*Data*:
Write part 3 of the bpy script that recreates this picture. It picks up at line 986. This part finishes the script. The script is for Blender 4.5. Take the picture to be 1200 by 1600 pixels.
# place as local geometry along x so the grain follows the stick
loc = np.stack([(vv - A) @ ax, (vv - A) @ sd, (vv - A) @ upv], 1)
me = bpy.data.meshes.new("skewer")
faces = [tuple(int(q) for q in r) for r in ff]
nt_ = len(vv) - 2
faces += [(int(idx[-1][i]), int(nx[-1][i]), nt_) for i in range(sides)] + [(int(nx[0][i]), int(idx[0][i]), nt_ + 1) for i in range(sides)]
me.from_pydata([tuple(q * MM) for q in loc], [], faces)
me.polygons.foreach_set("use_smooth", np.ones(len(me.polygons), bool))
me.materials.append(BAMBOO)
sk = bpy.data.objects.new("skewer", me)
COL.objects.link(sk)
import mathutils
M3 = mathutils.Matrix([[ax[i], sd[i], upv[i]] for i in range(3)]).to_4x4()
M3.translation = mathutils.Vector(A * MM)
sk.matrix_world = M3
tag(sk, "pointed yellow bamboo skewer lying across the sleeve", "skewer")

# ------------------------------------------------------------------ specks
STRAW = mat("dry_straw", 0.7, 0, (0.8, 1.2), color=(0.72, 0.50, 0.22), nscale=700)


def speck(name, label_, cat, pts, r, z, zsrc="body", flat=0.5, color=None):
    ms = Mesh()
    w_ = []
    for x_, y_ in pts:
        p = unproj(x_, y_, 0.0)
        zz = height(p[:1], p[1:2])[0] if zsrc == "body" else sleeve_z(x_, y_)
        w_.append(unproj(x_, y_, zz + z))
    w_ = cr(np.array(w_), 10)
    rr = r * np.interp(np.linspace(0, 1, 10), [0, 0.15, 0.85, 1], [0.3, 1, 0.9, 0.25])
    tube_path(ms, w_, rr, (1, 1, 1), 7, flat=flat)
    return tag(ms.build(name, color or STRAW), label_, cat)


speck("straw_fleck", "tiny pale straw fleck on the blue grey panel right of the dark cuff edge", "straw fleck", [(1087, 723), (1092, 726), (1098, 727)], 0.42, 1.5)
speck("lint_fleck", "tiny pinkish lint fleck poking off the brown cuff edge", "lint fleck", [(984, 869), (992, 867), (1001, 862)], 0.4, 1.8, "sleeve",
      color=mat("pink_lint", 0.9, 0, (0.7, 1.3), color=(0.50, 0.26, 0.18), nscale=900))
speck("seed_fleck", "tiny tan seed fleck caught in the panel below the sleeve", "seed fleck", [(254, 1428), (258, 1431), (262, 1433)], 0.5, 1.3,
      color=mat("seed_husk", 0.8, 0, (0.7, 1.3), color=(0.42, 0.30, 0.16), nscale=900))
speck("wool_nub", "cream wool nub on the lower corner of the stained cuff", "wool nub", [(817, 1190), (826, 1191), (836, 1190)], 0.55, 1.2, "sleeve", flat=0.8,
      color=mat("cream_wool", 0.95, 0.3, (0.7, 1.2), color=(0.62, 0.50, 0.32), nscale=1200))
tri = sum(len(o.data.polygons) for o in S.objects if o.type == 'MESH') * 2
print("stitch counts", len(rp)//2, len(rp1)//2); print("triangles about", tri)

*Task to complete*: Quote every line of the data, word for word.

*Result of the task*:
Write part 3 of the bpy script that recreates this picture. It picks up at line 986. This part finishes the script. The script is for Blender 4.5. Take the picture to be 1200 by 1600 pixels.
# place as local geometry along x so the grain follows the stick
loc = np.stack([(vv - A) @ ax, (vv - A) @ sd, (vv - A) @ upv], 1)
me = bpy.data.meshes.new("skewer")
faces = [tuple(int(q) for q in r) for r in ff]
nt_ = len(vv) - 2
faces += [(int(idx[-1][i]), int(nx[-1][i]), nt_) for i in range(sides)] + [(int(nx[0][i]), int(idx[0][i]), nt_ + 1) for i in range(sides)]
me.from_pydata([tuple(q * MM) for q in loc], [], faces)
me.polygons.foreach_set("use_smooth", np.ones(len(me.polygons), bool))
me.materials.append(BAMBOO)
sk = bpy.data.objects.new("skewer", me)
COL.objects.link(sk)
import mathutils
M3 = mathutils.Matrix([[ax[i], sd[i], upv[i]] for i in range(3)]).to_4x4()
M3.translation = mathutils.Vector(A * MM)
sk.matrix_world = M3
tag(sk, "pointed yellow bamboo skewer lying across the sleeve", "skewer")

# ------------------------------------------------------------------ specks
STRAW = mat("dry_straw", 0.7, 0, (0.8, 1.2), color=(0.72, 0.50, 0.22), nscale=700)


def speck(name, label_, cat, pts, r, z, zsrc="body", flat=0.5, color=None):
    ms = Mesh()
    w_ = []
    for x_, y_ in pts:
        p = unproj(x_, y_, 0.0)
        zz = height(p[:1], p[1:2])[0] if zsrc == "body" else sleeve_z(x_, y_)
        w_.append(unproj(x_, y_, zz + z))
    w_ = cr(np.array(w_), 10)
    rr = r * np.interp(np.linspace(0, 1, 10), [0, 0.15, 0.85, 1], [0.3, 1, 0.9, 0.25])
    tube_path(ms, w_, rr, (1, 1, 1), 7, flat=flat)
    return tag(ms.build(name, color or STRAW), label_, cat)


speck("straw_fleck", "tiny pale straw fleck on the blue grey panel right of the dark cuff edge", "straw fleck", [(1087, 723), (1092, 726), (1098, 727)], 0.42, 1.5)
speck("lint_fleck", "tiny pinkish lint fleck poking off the brown cuff edge", "lint fleck", [(984, 869), (992, 867), (1001, 862)], 0.4, 1.8, "sleeve",
      color=mat("pink_lint", 0.9, 0, (0.7, 1.3), color=(0.50, 0.26, 0.18), nscale=900))
speck("seed_fleck", "tiny tan seed fleck caught in the panel below the sleeve", "seed fleck", [(254, 1428), (258, 1431), (262, 1433)], 0.5, 1.3,
      color=mat("seed_husk", 0.8, 0, (0.7, 1.3), color=(0.42, 0.30, 0.16), nscale=900))
speck("wool_nub", "cream wool nub on the lower corner of the stained cuff", "wool nub", [(817, 1190), (826, 1191), (836, 1190)], 0.55, 1.2, "sleeve", flat=0.8,
      color=mat("cream_wool", 0.95, 0.3, (0.7, 1.2), color=(0.62, 0.50, 0.32), nscale=1200))
tri = sum(len(o.data.polygons) for o in S.objects if o.type == 'MESH') * 2
print("stitch counts", len(rp)//2, len(rp1)//2); print("triangles about", tri)